Here's a new garden experiment: we're using chicken wire to grow potatoes in. This particular cage is called Experiment #2. This is Dominic's garden, and you can see the wire in it surrounding a rather large patch of potatoes from last year's Lost & Forgotten Crop. We're adding soil as the plant grows. I am hoping that this will keep the potatoes and their hills from spreading into everything else, as they did last year. I'm what you call a Cram Gardener: I cram what I can into what space I have. You'd be surprised what you can grow vertically if you try.
Here are some more potato cages. They are Experiment #1. I've sawn the bottoms off random plastic pots. Experiment #3 involves more chicken wire and taller cages.
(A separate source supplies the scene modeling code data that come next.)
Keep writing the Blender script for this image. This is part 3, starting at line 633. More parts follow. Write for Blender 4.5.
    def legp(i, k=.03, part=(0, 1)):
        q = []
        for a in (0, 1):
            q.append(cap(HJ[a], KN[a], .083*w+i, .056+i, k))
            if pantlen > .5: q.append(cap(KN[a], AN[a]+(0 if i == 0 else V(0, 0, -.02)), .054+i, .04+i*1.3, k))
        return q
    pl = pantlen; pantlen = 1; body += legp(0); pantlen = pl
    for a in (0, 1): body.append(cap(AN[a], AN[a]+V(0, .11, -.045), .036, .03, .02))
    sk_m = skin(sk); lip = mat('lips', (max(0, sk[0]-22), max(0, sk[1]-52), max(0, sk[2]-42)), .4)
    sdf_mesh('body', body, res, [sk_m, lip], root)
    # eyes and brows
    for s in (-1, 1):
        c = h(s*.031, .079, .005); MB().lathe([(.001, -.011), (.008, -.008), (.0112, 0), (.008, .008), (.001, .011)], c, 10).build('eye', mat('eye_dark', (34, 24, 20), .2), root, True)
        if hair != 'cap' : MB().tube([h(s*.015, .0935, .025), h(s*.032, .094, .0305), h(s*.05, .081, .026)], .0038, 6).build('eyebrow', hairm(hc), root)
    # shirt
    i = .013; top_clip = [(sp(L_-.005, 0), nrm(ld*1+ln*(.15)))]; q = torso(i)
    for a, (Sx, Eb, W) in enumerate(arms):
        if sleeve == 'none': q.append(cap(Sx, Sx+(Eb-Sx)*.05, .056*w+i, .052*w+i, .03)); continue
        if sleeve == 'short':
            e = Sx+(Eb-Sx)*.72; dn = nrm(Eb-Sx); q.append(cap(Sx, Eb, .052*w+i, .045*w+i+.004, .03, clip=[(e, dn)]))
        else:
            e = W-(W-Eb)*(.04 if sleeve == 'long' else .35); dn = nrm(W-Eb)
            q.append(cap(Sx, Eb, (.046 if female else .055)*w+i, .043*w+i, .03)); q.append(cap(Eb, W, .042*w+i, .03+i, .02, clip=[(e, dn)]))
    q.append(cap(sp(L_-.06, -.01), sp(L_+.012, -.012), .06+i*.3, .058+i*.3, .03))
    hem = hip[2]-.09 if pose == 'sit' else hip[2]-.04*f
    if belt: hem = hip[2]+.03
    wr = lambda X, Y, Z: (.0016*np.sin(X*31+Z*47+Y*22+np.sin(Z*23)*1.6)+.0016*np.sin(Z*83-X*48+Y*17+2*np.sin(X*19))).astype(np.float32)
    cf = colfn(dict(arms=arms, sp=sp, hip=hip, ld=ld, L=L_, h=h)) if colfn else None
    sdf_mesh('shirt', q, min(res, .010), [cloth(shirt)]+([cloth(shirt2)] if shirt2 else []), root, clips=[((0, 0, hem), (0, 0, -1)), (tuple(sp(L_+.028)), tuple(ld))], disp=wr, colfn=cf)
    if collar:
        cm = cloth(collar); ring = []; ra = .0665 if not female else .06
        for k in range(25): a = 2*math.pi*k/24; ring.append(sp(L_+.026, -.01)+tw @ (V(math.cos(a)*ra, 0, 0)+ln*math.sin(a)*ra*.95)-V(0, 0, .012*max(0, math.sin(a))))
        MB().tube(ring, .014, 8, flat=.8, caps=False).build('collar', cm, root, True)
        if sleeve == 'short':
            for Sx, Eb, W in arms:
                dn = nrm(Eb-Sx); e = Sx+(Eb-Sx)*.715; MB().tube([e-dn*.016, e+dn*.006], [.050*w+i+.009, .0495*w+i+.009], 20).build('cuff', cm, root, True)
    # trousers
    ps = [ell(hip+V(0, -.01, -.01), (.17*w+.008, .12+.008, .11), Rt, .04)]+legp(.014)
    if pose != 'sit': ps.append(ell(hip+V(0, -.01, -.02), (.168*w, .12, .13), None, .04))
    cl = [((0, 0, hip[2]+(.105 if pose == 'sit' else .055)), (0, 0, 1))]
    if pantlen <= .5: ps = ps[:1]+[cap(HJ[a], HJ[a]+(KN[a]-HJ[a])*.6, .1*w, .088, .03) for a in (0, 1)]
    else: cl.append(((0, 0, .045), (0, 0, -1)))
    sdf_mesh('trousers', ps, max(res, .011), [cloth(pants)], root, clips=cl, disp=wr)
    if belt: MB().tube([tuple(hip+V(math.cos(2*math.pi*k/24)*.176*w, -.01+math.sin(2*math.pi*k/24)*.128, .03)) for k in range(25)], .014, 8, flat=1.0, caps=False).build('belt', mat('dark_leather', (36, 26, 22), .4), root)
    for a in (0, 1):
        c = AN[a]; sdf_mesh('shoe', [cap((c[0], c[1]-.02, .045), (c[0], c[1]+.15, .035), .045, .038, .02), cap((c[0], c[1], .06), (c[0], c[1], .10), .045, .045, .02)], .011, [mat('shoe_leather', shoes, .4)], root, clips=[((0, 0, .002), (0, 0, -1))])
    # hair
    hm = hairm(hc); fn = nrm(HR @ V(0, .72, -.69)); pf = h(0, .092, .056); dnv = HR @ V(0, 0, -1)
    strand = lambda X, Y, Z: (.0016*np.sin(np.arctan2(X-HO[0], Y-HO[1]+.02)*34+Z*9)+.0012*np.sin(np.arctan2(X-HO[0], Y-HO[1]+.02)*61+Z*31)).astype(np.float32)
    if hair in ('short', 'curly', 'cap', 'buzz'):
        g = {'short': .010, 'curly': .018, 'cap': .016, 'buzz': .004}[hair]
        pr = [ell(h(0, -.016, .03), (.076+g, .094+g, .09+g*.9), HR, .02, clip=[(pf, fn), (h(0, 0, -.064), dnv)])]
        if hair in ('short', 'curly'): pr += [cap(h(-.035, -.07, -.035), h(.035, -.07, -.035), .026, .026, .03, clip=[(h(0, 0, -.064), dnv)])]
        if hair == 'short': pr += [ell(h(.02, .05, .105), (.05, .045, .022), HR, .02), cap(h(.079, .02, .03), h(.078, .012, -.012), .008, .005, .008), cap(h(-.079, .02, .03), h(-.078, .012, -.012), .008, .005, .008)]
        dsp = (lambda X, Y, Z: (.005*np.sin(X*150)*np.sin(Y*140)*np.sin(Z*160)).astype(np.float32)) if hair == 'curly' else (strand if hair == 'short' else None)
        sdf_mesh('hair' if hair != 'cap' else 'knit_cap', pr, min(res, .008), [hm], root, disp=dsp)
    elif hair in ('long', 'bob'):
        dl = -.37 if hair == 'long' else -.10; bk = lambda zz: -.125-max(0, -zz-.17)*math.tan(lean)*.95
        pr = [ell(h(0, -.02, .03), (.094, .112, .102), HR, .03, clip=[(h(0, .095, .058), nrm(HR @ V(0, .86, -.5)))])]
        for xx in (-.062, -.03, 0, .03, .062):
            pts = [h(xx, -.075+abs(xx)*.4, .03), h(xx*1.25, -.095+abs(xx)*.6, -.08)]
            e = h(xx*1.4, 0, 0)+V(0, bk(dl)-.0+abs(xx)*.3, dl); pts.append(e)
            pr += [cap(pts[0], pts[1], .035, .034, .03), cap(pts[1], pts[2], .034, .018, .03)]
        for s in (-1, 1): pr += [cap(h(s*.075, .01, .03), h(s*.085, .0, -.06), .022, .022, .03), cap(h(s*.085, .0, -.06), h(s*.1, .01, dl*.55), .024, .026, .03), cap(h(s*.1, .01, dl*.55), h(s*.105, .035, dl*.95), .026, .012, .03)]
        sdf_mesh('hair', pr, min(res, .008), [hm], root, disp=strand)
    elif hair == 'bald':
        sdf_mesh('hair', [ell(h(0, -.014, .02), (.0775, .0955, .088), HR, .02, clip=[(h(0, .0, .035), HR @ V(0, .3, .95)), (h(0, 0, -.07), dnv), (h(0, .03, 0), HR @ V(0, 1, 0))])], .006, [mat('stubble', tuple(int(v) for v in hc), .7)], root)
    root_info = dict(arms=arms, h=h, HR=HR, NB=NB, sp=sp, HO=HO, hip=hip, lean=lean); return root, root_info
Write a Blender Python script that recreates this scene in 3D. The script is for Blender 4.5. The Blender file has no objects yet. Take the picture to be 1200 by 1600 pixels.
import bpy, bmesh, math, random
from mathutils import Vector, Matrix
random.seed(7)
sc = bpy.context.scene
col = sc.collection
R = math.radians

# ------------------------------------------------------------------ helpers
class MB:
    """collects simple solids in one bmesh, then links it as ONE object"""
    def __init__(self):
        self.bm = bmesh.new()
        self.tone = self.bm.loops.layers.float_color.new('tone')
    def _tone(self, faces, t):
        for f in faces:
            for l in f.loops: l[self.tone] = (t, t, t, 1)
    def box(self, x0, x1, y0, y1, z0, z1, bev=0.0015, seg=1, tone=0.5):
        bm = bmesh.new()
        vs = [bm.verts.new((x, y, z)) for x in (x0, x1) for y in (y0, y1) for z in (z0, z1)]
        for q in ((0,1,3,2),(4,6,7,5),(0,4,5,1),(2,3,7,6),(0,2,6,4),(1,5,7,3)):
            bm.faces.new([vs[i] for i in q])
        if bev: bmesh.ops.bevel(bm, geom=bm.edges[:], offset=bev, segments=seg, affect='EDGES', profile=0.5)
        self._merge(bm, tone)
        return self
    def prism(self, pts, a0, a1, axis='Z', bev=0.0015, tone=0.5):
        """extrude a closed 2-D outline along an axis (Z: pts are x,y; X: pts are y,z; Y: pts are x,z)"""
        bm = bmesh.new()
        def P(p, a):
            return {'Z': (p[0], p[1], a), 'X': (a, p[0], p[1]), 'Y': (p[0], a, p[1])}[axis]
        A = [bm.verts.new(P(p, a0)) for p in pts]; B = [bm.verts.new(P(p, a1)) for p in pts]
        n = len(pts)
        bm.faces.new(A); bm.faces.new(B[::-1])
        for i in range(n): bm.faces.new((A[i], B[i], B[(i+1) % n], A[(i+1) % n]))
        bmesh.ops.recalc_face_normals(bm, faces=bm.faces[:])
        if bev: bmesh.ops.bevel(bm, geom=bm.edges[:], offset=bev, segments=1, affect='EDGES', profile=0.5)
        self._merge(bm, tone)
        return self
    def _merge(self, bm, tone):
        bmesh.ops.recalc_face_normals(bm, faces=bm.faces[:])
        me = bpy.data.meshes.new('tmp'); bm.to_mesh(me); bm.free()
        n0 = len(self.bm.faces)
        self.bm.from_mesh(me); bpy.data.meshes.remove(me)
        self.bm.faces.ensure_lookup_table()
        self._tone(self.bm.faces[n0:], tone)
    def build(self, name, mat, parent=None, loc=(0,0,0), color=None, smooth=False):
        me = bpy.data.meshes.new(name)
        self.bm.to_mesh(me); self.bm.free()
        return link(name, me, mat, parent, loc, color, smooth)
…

Yes, the fun never ends around here.






Here is Clever Idea #286. Well, I like to think of it as a Clever Idea. We'll see how clever it is come August, when I hope to be harvesting a crop of English cucumbers from the horizontal stick attached at right angles to this cedar stake. At the bottom of the cedar stake is a little cucumber plant (in the clump of white). Four feet to the left of this stake is another stake (with another cucumber plant), and that long horizontal stick is attached to both stakes. The idea is that these cucumber plants will grow up and across, fruiting cleverly and oh-so-handily along that stick. I will flounce along and pick pick pick. This idea came about because we just finished all the cucumber relish I made last year, in my never-ending quest to avoid high fructose corn syrup (condiments being a favourite dwelling place of HFCS). It was good relish. So I will make more, providing this clever idea holds up.

What's the "clump of white" you ask? Ground eggshells. I have a large container of them and I surround all the new starts with a good sprinkling. Keeps the slugs away. Of course, it might actually be the snake keeping the slugs away...
Gratuitous Garden photo.

People always seem surprised when they see my garden in real life, but that's because they don't realize what a tricky photographer I am. On the other side of this tree is a 4 lane freeway, 3 grocery stores, and 5 apartment buildings.